Me: "You know the intruder has been siphoning data off of this system for the past month, right?"

Them: "We didn't know what to do."

This happens more than you'd care to know, and not just to one vertical...not just PCI, but to many, many types of victims.

One final note...Marines in training learn what are referred to as "immediate actions". These are simple tasks that you use to clear a jammed weapon. They're simple when you're on the range, on a bright, sunny day after a good night's sleep. You can ask a range coach if you're doing it right. But we're trained on this over and over because you never need it in those conditions...when you're going to need that reaction to be programmed is during an assault, at 2:30am, after you've gone without sleep for two or more days and maybe haven't eaten in as long. And it's raining. And it's cold.

Are your IT assets critical to your business? If I were to back up a truck and take all of your computers...all desktops, laptops, servers, etc...how would that affect your business? It would disappear, wouldn't it?
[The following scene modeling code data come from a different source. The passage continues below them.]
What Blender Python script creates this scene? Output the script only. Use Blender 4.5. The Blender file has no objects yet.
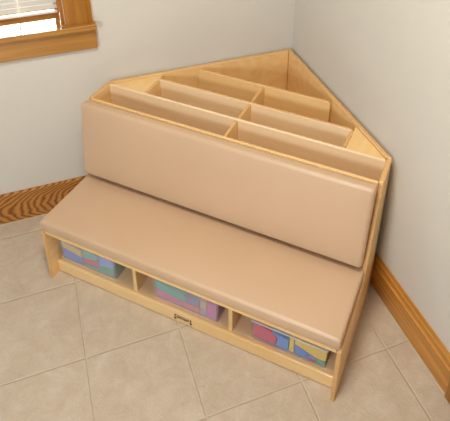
import bpy, bmesh, math, random
from mathutils import Vector, Matrix
random.seed(7)
scene = bpy.context.scene
COL = scene.collection
S = math.sqrt(.5)

# ------------------------------------------------------------------ materials
def srgb(r, g, b):
    f = lambda c: (c/255/12.92) if c/255 <= .04045 else ((c/255+.055)/1.055)**2.4
    return (f(r), f(g), f(b), 1)

def new_mat(name):
    m = bpy.data.materials.new(name); m.use_nodes = True
    nt = m.node_tree
    return m, nt, nt.nodes['Principled BSDF']

def N(nt, kind, **kw):
    n = nt.nodes.new(kind)
    for k, v in kw.items():
        if k.startswith('i_'):
            n.inputs[k[2:].replace('_', ' ')].default_value = v
        else: setattr(n, k, v)
    return n

def math_n(nt, op, a, b=None, c=None):
    n = nt.nodes.new('ShaderNodeMath'); n.operation = op
    for i, v in enumerate((a, b, c)):
        if v is None: continue
        if isinstance(v, (int, float)): n.inputs[i].default_value = v
        else: nt.links.new(v, n.inputs[i])
    return n.outputs[0]

def ramp(nt, fac, stops):
    r = nt.nodes.new('ShaderNodeValToRGB')
    cr = r.color_ramp
    while len(cr.elements) < len(stops): cr.elements.new(.5)
    for e, (p, c) in zip(cr.elements, stops): e.position = p; e.color = c
    nt.links.new(fac, r.inputs[0])
    return r.outputs[0]

def bump(nt, b, height, dist, strength=1):
    n = nt.nodes.new('ShaderNodeBump'); n.inputs['Distance'].default_value = dist
    n.inputs['Strength'].default_value = strength
    nt.links.new(height, n.inputs['Height']); nt.links.new(n.outputs[0], b.inputs['Normal'])

def wood(name, light, dark, rough, stretch, rings=4.0, fine=1.0, contrast=1.0, coat=0.0):
    """grain runs along the axis whose stretch is smallest"""
    m, nt, b = new_mat(name)
    tc = N(nt, 'ShaderNodeTexCoord')
    mp = N(nt, 'ShaderNodeMapping'); mp.inputs['Scale'].default_value = stretch
    nt.links.new(tc.outputs['Object'], mp.inputs[0])
    n1 = N(nt, 'ShaderNodeTexNoise', i_Scale=1.0, i_Detail=1.0, i_Roughness=.35)
    nt.links.new(mp.outputs[0], n1.inputs['Vector'])
    band = math_n(nt, 'SINE', math_n(nt, 'MULTIPLY', n1.outputs['Fac'], rings*6.283))
    band = math_n(nt, 'MULTIPLY_ADD', band, .5, .5)
    n2 = N(nt, 'ShaderNodeTexNoise', i_Scale=9.0, i_Detail=3.0, i_Roughness=.6)
    nt.links.new(mp.outputs[0], n2.inputs['Vector'])
    f = math_n(nt, 'ADD', math_n(nt, 'MULTIPLY', band, .6*contrast), math_n(nt, 'MULTIPLY', n2.outputs['Fac'], .6*fine))
    col = ramp(nt, f, [(.1, light), (1.0, dark)])
    nt.links.new(col, b.inputs['Base Color'])
    b.inputs['Roughness'].default_value = rough
    b.inputs['Coat Weight'].default_value = coat
    b.inputs['Coat Roughness'].default_value = .25
    bump(nt, b, n2.outputs['Fac'], .0004)
    return m

def plain(name, col, rough=.6, spec=.5):
    m, nt, b = new_mat(name)
    n = N(nt, 'ShaderNodeTexNoise', i_Scale=30.0, i_Detail=2.0)
    tc = N(nt, 'ShaderNodeTexCoord'); nt.links.new(tc.outputs['Object'], n.inputs['Vector'])
    c = ramp(nt, n.outputs['Fac'], [(.2, tuple(x*.94 for x in col[:3])+(1,)), (.8, col)])
    nt.links.new(c, b.inputs['Base Color'])
    b.inputs['Roughness'].default_value = rough
    b.inputs['Specular IOR Level'].default_value = spec
    return m

def wall_mat(name, col):
    m, nt, b = new_mat(name)
    tc = N(nt, 'ShaderNodeTexCoord')
    n = N(nt, 'ShaderNodeTexNoise', i_Scale=2.5, i_Detail=2.0)
    nt.links.new(tc.outputs['Object'], n.inputs['Vector'])
    c = ramp(nt, n.outputs['Fac'], [(.3, tuple(x*.97 for x in col[:3])+(1,)), (.7, col)])
    nt.links.new(c, b.inputs['Base Color'])
    b.inputs['Roughness'].default_value = .75
    b.inputs['Specular IOR Level'].default_value = .25
    n2 = N(nt, 'ShaderNodeTexNoise', i_Scale=220.0, i_Detail=2.0)
    nt.links.new(tc.outputs['Object'], n2.inputs['Vector'])
    bump(nt, b, n2.outputs['Fac'], .0006)
    return m

def tile_mat():
    m, nt, b = new_mat('ceramic_tile')
    tc = N(nt, 'ShaderNodeTexCoord')
    sp = N(nt, 'ShaderNodeSeparateXYZ'); nt.links.new(tc.outputs['Object'], sp.inputs[0])
    wob = N(nt, 'ShaderNodeTexNoise', i_Scale=25.0, i_Detail=2.0); nt.links.new(tc.outputs['Object'], wob.inputs['Vector'])
    w = math_n(nt, 'MULTIPLY_ADD', wob.outputs['Fac'], .003, -.0015)
    def dist(axis, off, size):
        a = math_n(nt, 'DIVIDE', math_n(nt, 'ADD', math_n(nt, 'ADD', axis, w), off), size)
        fr = math_n(nt, 'FRACT', a)
        d = math_n(nt, 'MINIMUM', fr, math_n(nt, 'SUBTRACT', 1.0, fr))
        return math_n(nt, 'MULTIPLY', d, size), math_n(nt, 'FLOOR', a)
    dx, ix = dist(sp.outputs['X'], 1.1346+.3412*30, .3412)
    dy, iy = dist(sp.outputs['Y'], .4443+.3412*30, .3412)
    d = math_n(nt, 'MINIMUM', dx, dy)
    mr = N(nt, 'ShaderNodeMapRange'); mr.inputs['From Min'].default_value = .0014; mr.inputs['From Max'].default_value = .0042
    nt.links.new(d, mr.inputs['Value'])
    mask = mr.outputs[0]                      # 0 in the grout, 1 on the tile
    cid = math_n(nt, 'ADD', math_n(nt, 'MULTIPLY', ix, 12.73), math_n(nt, 'MULTIPLY', iy, 7.31))
    cmb = N(nt, 'ShaderNodeCombineXYZ'); nt.links.new(cid, cmb.inputs[2])
    add = N(nt, 'ShaderNodeVectorMath', operation='ADD')
    nt.links.new(tc.outputs['Object'], add.inputs[0]); nt.links.new(cmb.outputs[0], add.inputs[1])
    n1 = N(nt, 'ShaderNodeTexNoise', i_Scale=14.0, i_Detail=8.0, i_Roughness=.7, i_Distortion=.5)
    nt.links.new(add.outputs[0], n1.inputs['Vector'])
    n2 = N(nt, 'ShaderNodeTexNoise', i_Scale=34.0, i_Detail=5.0, i_Roughness=.6, i_Distortion=1.5)
    nt.links.new(add.outputs[0], n2.inputs['Vector'])
    tile = ramp(nt, n1.outputs['Fac'], [(.28, srgb(191, 170, 145)), (.5, srgb(200, 182, 158)), (.72, srgb(210, 195, 173))])
    mix = N(nt, 'ShaderNodeMix', data_type='RGBA')
    nt.links.new(mask, mix.inputs['Factor'])
    mix.inputs[6].default_value = srgb(208, 192, 166)
    nt.links.new(tile, mix.inputs[7])
    nt.links.new(mix.outputs[2], b.inputs['Base Color'])
    b.inputs['Roughness'].default_value = .55
    b.inputs['Specular IOR Level'].default_value = .35
    ridge = math_n(nt, 'ABSOLUTE', math_n(nt, 'SUBTRACT', n2.outputs['Fac'], .5))
    h = math_n(nt, 'ADD', math_n(nt, 'MULTIPLY', mask, .55), math_n(nt, 'MULTIPLY', ridge, 1.0))
    h = math_n(nt, 'ADD', h, math_n(nt, 'MULTIPLY', n1.outputs['Fac'], .5))
    bump(nt, b, h, .0045)
    return m

def clear_plastic(name, tint, opacity):
    m, nt, b = new_mat(name)
    out = nt.nodes['Material Output']
    tr = N(nt, 'ShaderNodeBsdfTransparent'); tr.inputs[0].default_value = (.97, .97, .98, 1)
    mx = N(nt, 'ShaderNodeMixShader'); mx.inputs[0].default_value = opacity
    b.inputs['Base Color'].default_value = tint
    b.inputs['Roughness'].default_value = .3
    nt.links.new(tr.outputs[0], mx.inputs[1]); nt.links.new(b.outputs[0], mx.inputs[2])
    nt.links.new(mx.outputs[0], out.inputs[0])
    return m

BL, BD = srgb(246, 208, 148), srgb(230, 182, 112)
M = {}
M['birch_u'] = wood('birch_grain_lengthwise', BL, BD, .38, (1.2, 14, 14), 3, .9, .55, .25)
M['birch_v'] = wood('birch_grain_crosswise', BL, BD, .38, (14, 1.5, 14), 3, .9, .55, .25)
M['birch_z'] = wood('birch_grain_upright', BL, BD, .38, (14, 14, 1.5), 3, .9, .55, .25)
M['shelf'] = wood('shelf_laminate', srgb(250, 218, 172), srgb(238, 200, 150), .45, (12, 2, 12), 3, 1.0, .5, .15)
M['pale_birch'] = wood('pale_birch_face', srgb(250, 224, 184), srgb(240, 204, 152), .3, (1.2, 14, 14), 3, .9, .5, .4)
M['ply_edge'] = wood('birch_plywood_edge', srgb(226, 178, 114), srgb(206, 154, 90), .45, (2, 2, 60), 3, .9, .5, .1)
M['oak_y'] = wood('oak_baseboard_right', srgb(218, 154, 68), srgb(152, 94, 32), .4, (30, 1.2, 30), 3, .9, .6, .3)
M['oak_z'] = wood('oak_upright', srgb(178, 118, 30), srgb(134, 78, 14), .4, (40, 40, 2), 2.5, 1.0, .5, .3)
M['oak_h'] = wood('oak_horizontal', srgb(190, 136, 58), srgb(146, 92, 30), .3, (2, 40, 40), 2.5, 1.0, .5, .4)
M['wall'] = wall_mat('painted_wall', srgb(214, 208, 195))
M['tile'] = tile_mat()
def cathedral_oak():
    m, nt, b = new_mat('oak_cathedral_grain')
    tc = N(nt, 'ShaderNodeTexCoord'); sp = N(nt, 'ShaderNodeSeparateXYZ'); nt.links.new(tc.outputs['Object'], sp.inputs[0])
    mp = N(nt, 'ShaderNodeMapping'); mp.inputs['Scale'].default_value = (5, 5, 14); nt.links.new(tc.outputs['Object'], mp.inputs[0])
    n1 = N(nt, 'ShaderNodeTexNoise', i_Scale=1.0, i_Detail=2.0, i_Roughness=.5); nt.links.new(mp.outputs[0], n1.inputs['Vector'])
    n2 = N(nt, 'ShaderNodeTexNoise', i_Scale=8.0, i_Detail=4.0, i_Roughness=.7); nt.links.new(mp.outputs[0], n2.inputs['Vector'])
    zz = math_n(nt, 'DIVIDE', math_n(nt, 'SUBTRACT', sp.outputs['Z'], .062), .06)
    zz = math_n(nt, 'MULTIPLY', zz, zz)
    ph = math_n(nt, 'SUBTRACT', math_n(nt, 'DIVIDE', sp.outputs['X'], .034), math_n(nt, 'MULTIPLY', zz, 1.5))
    ph = math_n(nt, 'ADD', ph, math_n(nt, 'MULTIPLY', n1.outputs['Fac'], 3.0))
    band = math_n(nt, 'MULTIPLY_ADD', math_n(nt, 'SINE', math_n(nt, 'MULTIPLY', ph, 6.283)), .5, .5)
    band = math_n(nt, 'POWER', band, 1.6)
    f = math_n(nt, 'ADD', math_n(nt, 'MULTIPLY', band, .62), math_n(nt, 'MULTIPLY', n2.outputs['Fac'], .5))
    nt.links.new(ramp(nt, f, [(.12, srgb(204, 138, 62)), (.95, srgb(110, 60, 20))]), b.inputs['Base Color'])
    b.inputs['Roughness'].default_value = .45; b.inputs['Coat Weight'].default_value = .15; b.inputs['Coat Roughness'].default_value = .3
    return m
M['oak_cathedral'] = cathedral_oak()
M['caulk'] = plain('caulk', srgb(206, 190, 160), .7)
M['black'] = plain('black_print', srgb(24, 22, 20), .5)
M['white'] = plain('white_blind', srgb(236, 232, 222), .5)
def blind_mat():
    m, nt, b = new_mat('blind_slat_plastic'); out = nt.nodes['Material Output']
    b.inputs['Base Color'].default_value = srgb(212, 208, 196); b.inputs['Roughness'].default_value = .6
    tl = N(nt, 'ShaderNodeBsdfTranslucent'); tl.inputs[0].default_value = srgb(236, 232, 220)
    mx = N(nt, 'ShaderNodeMixShader'); mx.inputs[0].default_value = .03
    nt.links.new(b.outputs[0], mx.inputs[1]); nt.links.new(tl.outputs[0], mx.inputs[2]); nt.links.new(mx.outputs[0], out.inputs[0])
    return m
M['slat'] = blind_mat()
M['metal'] = plain('brushed_metal', srgb(150, 140, 120), .3)
M['metal'].node_tree.nodes['Principled BSDF'].inputs['Metallic'].default_value = 1

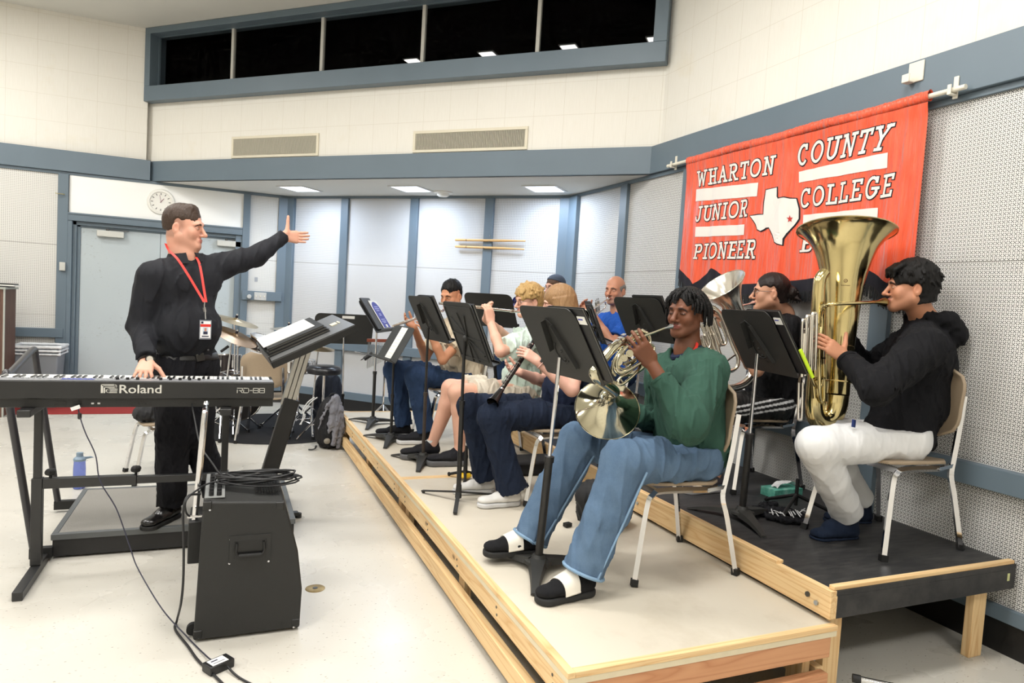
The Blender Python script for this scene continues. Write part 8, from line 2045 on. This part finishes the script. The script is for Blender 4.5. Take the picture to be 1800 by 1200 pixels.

Well, if IT assets are so critical to your business, why not protect them? The bad guys aren't coming into your organization and walking out with boxes full of papers...they're coming into your network and stealing data that way. And they're successful because in many cases, they have greater visibility into your infrastructure than you do.

2 comments:

Anonymous said...

Harlan, this is quite an interesting article. A little scary. I would think the upper echelons of of business would be proficient in 'covering their ASSets', and take a more proactive approach to IR. -daanday3953

H. Carvey said...

Daan,

The "upper echelons" are indeed proficient, but not as you suggest. In many instances, ignoring the issue or threatening legal action against someone is the modus operandi.